-- begin --
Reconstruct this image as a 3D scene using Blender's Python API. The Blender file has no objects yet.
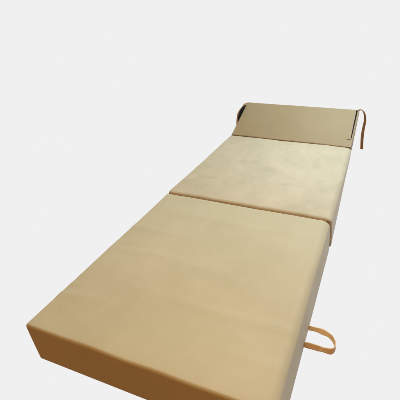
import bpy, bmesh, math, random
from mathutils import Vector, noise

S = bpy.context.scene
COL = S.collection
random.seed(4)

# ------------------------------------------------------------------ camera
cam_d = bpy.data.cameras.new('camera')
cam = bpy.data.objects.new('camera', cam_d)
COL.objects.link(cam)
cam.location = (0.8578, -0.3767, 0.9414)
cam.rotation_euler = (1.1682, 0.0327, 0.3159)
cam_d.sensor_width = 36
cam_d.lens = 338.965 / 400 * 36
cam_d.shift_x = (200 - 277.803) / 400
cam_d.shift_y = -(200 - 129.869) / 400
cam_d.clip_start = 0.01
cam_d.clip_end = 200
S.camera = cam

# ------------------------------------------------------------------ world: pale backdrop ahead, unseen dim warm half added behind to brown the front face
w = bpy.data.worlds.new('World')
S.world = w
w.use_nodes = True
nt = w.node_tree
nt.nodes.clear()
out = nt.nodes.new('ShaderNodeOutputWorld')
bg = nt.nodes.new('ShaderNodeBackground')
tc = nt.nodes.new('ShaderNodeTexCoord')
dot = nt.nodes.new('ShaderNodeVectorMath'); dot.operation = 'DOT_PRODUCT'
a = Vector((-.15, .9, -.4)).normalized()
dot.inputs[1].default_value = a
mr = nt.nodes.new('ShaderNodeMapRange'); mr.interpolation_type = 'SMOOTHSTEP'
mr.inputs['From Min'].default_value = 0.15
mr.inputs['From Max'].default_value = 0.48
mix = nt.nodes.new('ShaderNodeMix'); mix.data_type = 'RGBA'
mix.inputs[6].default_value = (0.31, 0.112, 0.018, 1)
mix.inputs[7].default_value = (0.871, 0.871, 0.871, 1)
nt.links.new(tc.outputs['Generated'], dot.inputs[0])
nt.links.new(dot.outputs['Value'], mr.inputs['Value'])
nt.links.new(mr.outputs['Result'], mix.inputs[0])
# unseen grey lobe added on the right to turn the side face grey
dot2 = nt.nodes.new('ShaderNodeVectorMath'); dot2.operation = 'DOT_PRODUCT'
dot2.inputs[1].default_value = Vector((.95, .25, -.1)).normalized()
mr2 = nt.nodes.new('ShaderNodeMapRange'); mr2.interpolation_type = 'SMOOTHSTEP'
mr2.inputs['From Min'].default_value = 0.3
mr2.inputs['From Max'].default_value = 0.85
mix2 = nt.nodes.new('ShaderNodeMix'); mix2.data_type = 'RGBA'; mix2.blend_type = 'LIGHTEN'
mix2.inputs[7].default_value = (0.20, 0.22, 0.24, 1)
nt.links.new(tc.outputs['Generated'], dot2.inputs[0])
nt.links.new(dot2.outputs['Value'], mr2.inputs['Value'])
nt.links.new(mr2.outputs['Result'], mix2.inputs[0])
nt.links.new(mix.outputs[2], mix2.inputs[6])
nt.links.new(mix2.outputs[2], bg.inputs['Color'])
bg.inputs['Strength'].default_value = 1.0
nt.links.new(bg.outputs[0], out.inputs[0])

S.view_settings.view_transform = 'Standard'
S.view_settings.look = 'None'
S.view_settings.exposure = 0
S.view_settings.gamma = 1


def area(name, loc, target, sx, sy, power, color):
    d = bpy.data.lights.new(name, 'AREA')
    d.shape = 'RECTANGLE'; d.size = sx; d.size_y = sy
    d.energy = power; d.color = color
    o = bpy.data.objects.new(name, d)
    COL.objects.link(o)
    o.location = loc
    o.rotation_euler = (Vector(target) - Vector(loc)).to_track_quat('-Z', 'Y').to_euler()
    return o


area('added_soft_light', (0.85, 1.45, 1.35), (0.5, 1.05, 0.1), 0.6, 0.5, 16.5, (0.84, 0.96, 1.12))  # added light, no visible source: brightens the far section
area('added_soft_light', (0.2, 0.9, 2.6), (0.35, 0.8, 0.1), 1.6, 1.6, 10.5, (0.92, 1.0, 0.93))  # added overhead light, unseen, for the general level on top
area('added_warm_light', (0.62, -0.08, 1.35), (0.5, 0.08, 0.1), 0.35, 0.35, 6.0, (1.0, 0.55, 0.24))  # added warm light, unseen, tints the near end of the top

# ------------------------------------------------------------------ materials
def fabric(name, c1, c2, rough=0.62, sheen=0.25, bump=0.25, mott=3.0, mix_amt=1.0, weave=900, swirl=.25):
    m = bpy.data.materials.new(name); m.use_nodes = True
    n = m.node_tree; b = n.nodes['Principled BSDF']
    tcn = n.nodes.new('ShaderNodeTexCoord')
    n1 = n.nodes.new('ShaderNodeTexNoise'); n1.inputs['Scale'].default_value = mott
    n1.inputs['Detail'].default_value = 5; n1.inputs['Roughness'].default_value = .62
    n1.inputs['Distortion'].default_value = .6
    n.links.new(tcn.outputs['Object'], n1.inputs['Vector'])
    r = n.nodes.new('ShaderNodeMapRange')
    r.inputs['From Min'].default_value = .32; r.inputs['From Max'].default_value = .7
    r.inputs['To Max'].default_value = mix_amt
    n.links.new(n1.outputs['Fac'], r.inputs['Value'])
    nm = n.nodes.new('ShaderNodeTexNoise'); nm.inputs['Scale'].default_value = mott * 3.3
    nm.inputs['Detail'].default_value = 3; nm.inputs['Distortion'].default_value = 2.2
    n.links.new(tcn.outputs['Object'], nm.inputs['Vector'])
    av = n.nodes.new('ShaderNodeMath'); av.operation = 'MULTIPLY_ADD'; av.inputs[1].default_value = swirl
    sb = n.nodes.new('ShaderNodeMath'); sb.operation = 'SUBTRACT'; sb.inputs[1].default_value = swirl / 2
    n.links.new(nm.outputs['Fac'], av.inputs[0]); n.links.new(n1.outputs['Fac'], sb.inputs[0]); n.links.new(sb.outputs[0], av.inputs[2])
    n.links.new(av.outputs[0], r.inputs['Value'])
    mx = n.nodes.new('ShaderNodeMix'); mx.data_type = 'RGBA'
    mx.inputs[6].default_value = (*c1, 1); mx.inputs[7].default_value = (*c2, 1)
    n.links.new(r.outputs[0], mx.inputs[0])
    n.links.new(mx.outputs[2], b.inputs['Base Color'])
    rr = n.nodes.new('ShaderNodeMapRange')
    rr.inputs['To Min'].default_value = rough - .07; rr.inputs['To Max'].default_value = rough + .1
    n.links.new(n1.outputs['Fac'], rr.inputs['Value'])
    n.links.new(rr.outputs[0], b.inputs['Roughness'])
    b.inputs['Sheen Weight'].default_value = sheen
    b.inputs['Sheen Roughness'].default_value = .45
    b.inputs['Sheen Tint'].default_value = (1, .96, .85, 1)
    b.inputs['Specular IOR Level'].default_value = .4
    # nap and weave
    n2 = n.nodes.new('ShaderNodeTexNoise'); n2.inputs['Scale'].default_value = weave
    n2.inputs['Detail'].default_value = 2
    n.links.new(tcn.outputs['Object'], n2.inputs['Vector'])
    n3 = n.nodes.new('ShaderNodeTexNoise'); n3.inputs['Scale'].default_value = 38
    n3.inputs['Detail'].default_value = 4
    n.links.new(tcn.outputs['Object'], n3.inputs['Vector'])
    b1 = n.nodes.new('ShaderNodeBump'); b1.inputs['Strength'].default_value = bump
    b1.inputs['Distance'].default_value = .0006
    n.links.new(n2.outputs['Fac'], b1.inputs['Height'])
    b2 = n.nodes.new('ShaderNodeBump'); b2.inputs['Strength'].default_value = bump
    b2.inputs['Distance'].default_value = .0015
    n.links.new(n3.outputs['Fac'], b2.inputs['Height'])
    n.links.new(b1.outputs[0], b2.inputs['Normal'])
    n.links.new(b2.outputs[0], b.inputs['Normal'])
    return m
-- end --
• _CHALLENGE_
Reproduce the material above from its first line through the line containing "random.seed(4)", both ends included, and skip every picture.

• _PROBLEM SOLUTION_
Reconstruct this image as a 3D scene using Blender's Python API. The Blender file has no objects yet.
import bpy, bmesh, math, random
from mathutils import Vector, noise

S = bpy.context.scene
COL = S.collection
random.seed(4)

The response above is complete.